3. The Social Network

The Social Network is an absorbingly entertaining depiction of one of the most influential individuals of the past 10 years and arguably the most culturally relevant movie of this young century. Jesse Eisenberg is perfect as Mark Zuckerberg, a conceited and socially awkward nerd who created Facebook and became the world's youngest billionaire. The real star of The Social Network though is the screenplay, which Aaron Sorkin adapted from the novel, The Accidental Billionaires. His masterful script zips by without one false note in it. It's unlikely that every event and every conversation in the film took place as Sorkin portrays it. But so what? It was hard not to be completely enticed by the film from its opening scene to the final image, which will stick with you for days. This is probably the most straight forward film from Director David Fincher and in many ways it is his best. Fincher has made a relevant and above all exhilarating film that's imperative for everyone to see, principally this generation's youth.

2. Inception

2010 was an exceptional year for movies that challenged the audience and stirred up thoughtful conversation.
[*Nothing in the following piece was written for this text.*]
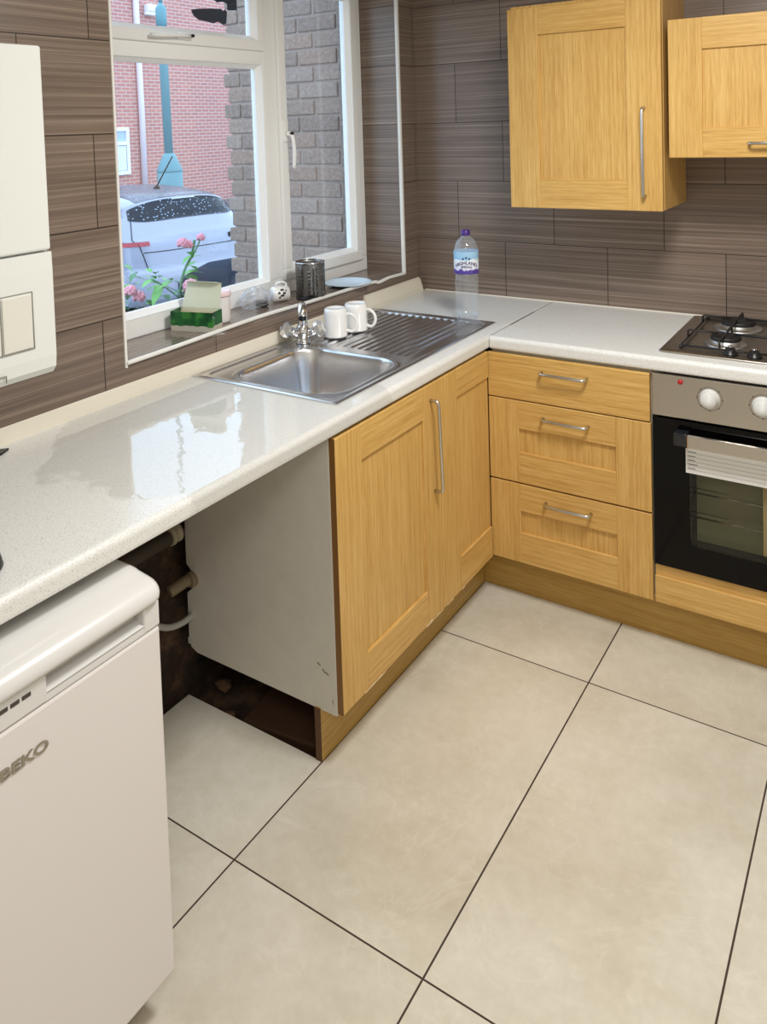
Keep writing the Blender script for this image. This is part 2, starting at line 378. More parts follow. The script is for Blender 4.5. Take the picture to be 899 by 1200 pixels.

There wasn't a more talked about film this entire year than Christopher Nolan's mesmerizing and creative passion project about dream infiltration, Inception. This is a movie that works on every conceivable level. As a science-fiction thriller it earns comparison to the works of Spielberg and Kubrick. As a mystery it will both fascinate and frustrate you from beginning to end. In terms of visuals, it is unforgettable. When Ellen Page bends the streets of Paris with her mind or when Joseph Gordan Levitt floats through a tilted hotel lobby free of gravity, you aren't aware you are watching a visual effect. You're convinced that what you are witnessing is real. While the look of the film is spectacular, Inception is driven by its complex ideas and plot. Even with the full capacity of your brain you're bond to walk out of the film scratching your head.

1. Toy Story 3

Like Return of the Jedi and The Lord of the Rings: The Return of the King, Toy Story 3 is one of the few threequels that not only lives up to its predecessors, but makes its previous installments even better. First-time Director Lee Unkirch settled for nothing less than perfection with this sequel, completing what is unarguably the premium trilogy of animation. Toy Story 3 is full of hilarious running-gags, most notably when Buzz takes on the persona of a Spanish soap opera star. The funniest addition of all is Michael Keaton as Ken, a fashionable and groovy bachelor who insists he is not a girl's toy. There's also a great voiceover performance from Ned Beaty as Lotso, an evil, Strawberry-scented bear who acts as a warden of a daycare center. As funny as Toy Story 3 is, it goes beyond simply being one joke after joke. There are stakes and characters we care about here. I walk into almost all animated films confident that everything is going to work out for the best. Toy Story 3 is the first animated feature in a long time, though, that truly left me holding my breath in suspense, wondering how the heroes would overcome their predicament. The scene that probably resonates the most with audiences is the haunting climax when the toys face certain destruction in an oven. It's a down-to-earth moment grounded in reality in the same vein of Bambi's mother dying. The fact that we actually care so much about the well being of plastic only makes the experience of Toy Story 3 even more incredible.